Gli indizi, con buona pace di Trump, vanno altrove. Ad avere interesse a creare l'incidente erano in primis i ribelli sunniti di Jaish al Islam, finanziati da quell'Arabia Saudita che ha tentato invano in questi anni di rovesciare l'odiato Assad e investe cifre enome per contrastare la cosiddetta "mezzaluna sciita" che unisce Iran, Iraq, Siria ed Hezbollah in Libano. Quegli sciiti che tenta di combattere senza successo in Yemen, paese che l'Arabia Saudita ha invaso e nel quale combatte una guerra durissima con un elevato numero di vittime anche civili. Nella sua ossessione antisciita l'Arabia Saudita ha due soli grandi alleati: Israele e gli Stati Uniti. Israele ha fatto e farà la sua parte in Siria continuando ad agire, anche militarmente, contro basi Hezbollah e iraniane, ma gli Stati Uniti (che non sono più quelli del segretario di stato Hillay Clinton) erano molto meno disponibili a supportare sul campo, militarmente, una coalizione anti Assad che è in ritirata dopo il decisivo intervento di Mosca e ha non poche fazioni fiancheggiatrici se non apertamente terroriste. Ora Trump sembra averci ripensato, per la gioia dei ribelli sunniti supportati dall'Arabia Saudita e dl altre monarchia del Golfo oltre che di quella Turchia che è a metà del guado, formalmente e sostanzialmente dentro la Nato, ma strategicamente giunta al compromesso con Iran e Russia nella partita siriana nella quale ha dovuto ingoiare l'amaro boccone della permamenza di Assad in cambio del sostanziale via libera nelle aree curde.
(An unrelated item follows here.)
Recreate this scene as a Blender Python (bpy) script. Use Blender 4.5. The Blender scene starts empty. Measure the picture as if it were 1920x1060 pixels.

Non è quindi fantascienza ipotizzare che l'attacco con gas si stato effettuato da ambienti sunniti che hanno scelto di bombardare il proprio stesso popolo per scatenare una reazione dell'America e tentare così di riequibrare una guerra che li vede ora soccombere dopo molti anni nei quali l'avanzata sembrava inarrestabile. Un immorale, spietato, disperato tentativo, che gli orrori visti in Siria non rendono improbabile. Di certo, se questo è il gioco, Trump sembra avere abboccato nonostante il Pentagono avesse più di un dubbio. Ma i militari fanno quello che il Presidente dice, e così strike sarà. Due le ipotesi in gioco: un attacco limitato su una sola base aerea siriana, o un attacco su due o tre basi aeree e non. Dall'ampiezza dell'azione dipenderà la risposta di Mosca, nel primo caso si limietrà a cercare di abbattere alcuni dei Tomakahwk americani, nel secondo potrebbe andare ben oltre con azioni contro le navi e i sottomarini americani. Il che significherebbe guerra. Nessuno pensa davvero che questo sia realistico, ma le guerre spesso scoppiano oltre le intenzioni degli stessi protagonisti, e non di rado seguono una spirale che se sono coinvolte potenze nucleari rischia di avere effetti catastrofici. Ci pensino, Trump e Putin.

Non ha senso morire per Damasco, tanto più che per sette anni tutti gli attori in gioco _ Iran, Stati Uniti, Arabia Saudita, Russia, Qatar, Turchia, Israele e (dis)Unione Europea _ o hanno usato la crisi siriana per una guerra per procura sulla pelle della popolazione siriana, o hanno perseguito la propria agenda come Israele o  ancora, come l'Europa, sono stati delle statue di sale. E quindi sono tutti responsabili di quei massacri. Non basterà una salva di missili a lavarsi l'anima, rischia solo di portarci sull'orlo dell'abisso.